A taxonomy for moving object queries in spatial databases

Highlights

• This study explains the variety of queries in moving objects databases.

• The movement patterns and the new raised queries of the moving objects databases.

• This taxonomy shows the targeted queries of the current moving objects data structures.

Abstract

In the past decade, many works have focused on the development of moving object database indexing and querying. Most of those works have concentrated on the common spatial queries which are used with static objects as well. However, moving objects have different features from static objects which may lead to a variety of queries. Therefore, it is important to understand the full spectrum of moving object queries, even before starting to build an index structure for such objects. The aim of this paper is to provide a complete picture of the capabilities of moving object queries. Thus motivated, in this paper we propose a taxonomy of moving object queries, comprising five perspectives: (i) Location perspective, (ii) Motion perspective, (iii) Object perspective, (vi) Temporal perspective and (v) Patterns perspective. These give an overall view of what moving object queries are about. In this work, each perspective is described and examples are given.

Introduction

Moving objects are objects (points) that change their locations (geometric attributes) over time  [1], which requires a higher update frequency. For instance, taxis traveling around the cities are considered as moving objects because they frequently change their locations over time, which requires a high level of updating in the taxi centers’ databases. Other examples are cars, aircraft, ships, mobile phone users, armies, individuals and many more. Moreover, tracking these moving objects is essential for big data applications. Therefore, the indexing of moving objects plays a critical role in query processing, and our aim is to present a complete study regarding the capabilities of querying moving objects.

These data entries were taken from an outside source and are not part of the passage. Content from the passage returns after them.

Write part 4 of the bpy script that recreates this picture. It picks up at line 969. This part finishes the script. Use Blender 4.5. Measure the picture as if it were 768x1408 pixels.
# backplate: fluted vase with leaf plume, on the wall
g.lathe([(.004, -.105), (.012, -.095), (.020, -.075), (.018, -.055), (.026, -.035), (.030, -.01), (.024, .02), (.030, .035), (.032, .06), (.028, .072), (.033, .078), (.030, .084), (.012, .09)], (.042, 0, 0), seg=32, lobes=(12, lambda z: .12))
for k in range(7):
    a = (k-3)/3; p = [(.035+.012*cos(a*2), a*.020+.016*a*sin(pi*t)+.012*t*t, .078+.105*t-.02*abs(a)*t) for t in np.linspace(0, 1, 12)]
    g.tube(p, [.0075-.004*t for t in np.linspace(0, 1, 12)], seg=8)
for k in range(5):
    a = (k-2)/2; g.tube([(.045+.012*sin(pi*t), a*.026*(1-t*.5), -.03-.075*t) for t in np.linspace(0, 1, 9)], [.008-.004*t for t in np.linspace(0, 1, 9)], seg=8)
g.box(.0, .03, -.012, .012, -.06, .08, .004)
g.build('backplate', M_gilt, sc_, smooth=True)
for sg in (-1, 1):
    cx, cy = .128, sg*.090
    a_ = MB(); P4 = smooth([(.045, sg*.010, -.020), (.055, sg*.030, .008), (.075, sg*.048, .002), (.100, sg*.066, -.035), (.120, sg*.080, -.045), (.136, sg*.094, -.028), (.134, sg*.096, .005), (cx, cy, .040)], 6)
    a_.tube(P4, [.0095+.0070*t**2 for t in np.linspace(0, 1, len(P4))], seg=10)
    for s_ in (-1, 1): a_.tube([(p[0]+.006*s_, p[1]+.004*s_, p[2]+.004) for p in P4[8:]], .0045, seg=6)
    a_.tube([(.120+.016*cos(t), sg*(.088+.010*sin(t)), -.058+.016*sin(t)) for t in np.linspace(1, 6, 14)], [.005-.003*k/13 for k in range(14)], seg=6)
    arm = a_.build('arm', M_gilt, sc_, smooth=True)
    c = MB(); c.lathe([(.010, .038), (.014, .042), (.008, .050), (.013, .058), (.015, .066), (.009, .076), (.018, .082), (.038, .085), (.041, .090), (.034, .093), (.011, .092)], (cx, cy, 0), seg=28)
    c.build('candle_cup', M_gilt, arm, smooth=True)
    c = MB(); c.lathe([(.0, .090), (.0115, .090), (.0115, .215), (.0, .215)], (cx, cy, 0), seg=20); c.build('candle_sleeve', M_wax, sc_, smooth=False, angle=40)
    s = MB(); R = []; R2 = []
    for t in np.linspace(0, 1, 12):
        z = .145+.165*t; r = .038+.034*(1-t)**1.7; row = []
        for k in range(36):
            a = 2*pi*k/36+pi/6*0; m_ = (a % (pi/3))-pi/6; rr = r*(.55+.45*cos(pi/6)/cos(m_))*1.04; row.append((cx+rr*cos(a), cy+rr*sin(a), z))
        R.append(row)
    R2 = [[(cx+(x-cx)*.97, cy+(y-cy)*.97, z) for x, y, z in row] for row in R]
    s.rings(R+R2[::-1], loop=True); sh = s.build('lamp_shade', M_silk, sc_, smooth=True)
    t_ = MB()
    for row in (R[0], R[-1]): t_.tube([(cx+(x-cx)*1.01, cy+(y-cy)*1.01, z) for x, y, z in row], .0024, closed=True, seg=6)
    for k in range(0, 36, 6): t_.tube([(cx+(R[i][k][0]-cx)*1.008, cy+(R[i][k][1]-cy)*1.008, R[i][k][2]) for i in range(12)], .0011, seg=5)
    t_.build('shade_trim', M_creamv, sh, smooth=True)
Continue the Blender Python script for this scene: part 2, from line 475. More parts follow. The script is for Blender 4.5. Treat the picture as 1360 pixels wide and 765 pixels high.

In addition, the storage and manipulation of moving objects will be based on spatial information representing static geographical objects alongside temporal information. There is an important difference between the indexing and querying of moving objects and that of static objects. With static objects, spatial data structures basically assume that the objects are constant unless conspicuously updated, whereas moving objects require frequent updates of the locations. Fig. 1 illustrates the difference between moving objects and static objects. Fig. 1(a) shows that the locations of static objects are constant unless conspicuously altered (e.g. change address). On the other hand, Fig. 1(b) shows that the locations of moving objects are constantly updated. Moreover, Fig. 1(b) shows the new features of the moving objects such as direction, velocity and movement patterns, which do not exist for static objects.

With the development of tracking and positioning systems, such as GPS and WI-FI, the correct recording of locations has become available which allows the querying of the moving objects. A large number of moving object applications have different perspectives regarding the querying of the moving objects  [2], [3]. Besides the typical types of queries such as point queries, range queries and k-nearest neighbor queries which are widely used in static object applications, querying moving objects has many other dimensions. For example, the moving objects change their locations with time; therefore, tracking moving objects at certain times (temporal queries) is essential in security applications. Moreover, tracking moving objects that entered or left a certain area (topological queries), is another unique perspective of moving objects querying. These queries illustrate the different vectors of the moving objects which do not exist in static object applications.

In addition, different researches have been developed to analyse objects which change their spatial location over time in order to track and monitor cars, trains, and ships  [4], [5], [6], [7]. Most of these researches on moving objects have concentrated on the common spatio-temporal queries with a lack of attention being paid to the variety of queries about moving objects. In our work, we concentrated on building a taxonomy that assists to achieve a better understanding of the moving object queries in order to build data structures for moving objects. The main goal is to disclose the variety of possible queries about moving objects in spatio-temporal databases.

In this paper, we present a taxonomy for moving object queries. The queries about moving objects can be performed in different environments (underlying structures) which include the Euclidean space, spatial road network and cellular space. Therefore, we explain the moving objects’ environments in Section  2. Then Section  3 explains the moving objects query taxonomy from various perspectives. First is the Location perspective, which includes common spatial queries such as $K$ nearest neighbors (KNNs), range queries and others. Second is the Motion perspective, which covers direction, velocity, distance and displacement queries. Third is the Object perspective, which includes the type status queries and the form status queries. Fourth is the Temporal perspective which includes the trajectory, timestamped, inside, disjoint, meet, equal, contain, overlap and period queries. Last we explain the Patterns perspective, where the moving objects are using undefined movement or predefined movement patterns which include many patterns such as spatial movement patterns and temporal movement patterns. Each perspective is explained with illustrated examples. Section  4 summarizes our taxonomy with targeted queries in most of the current moving object data structures.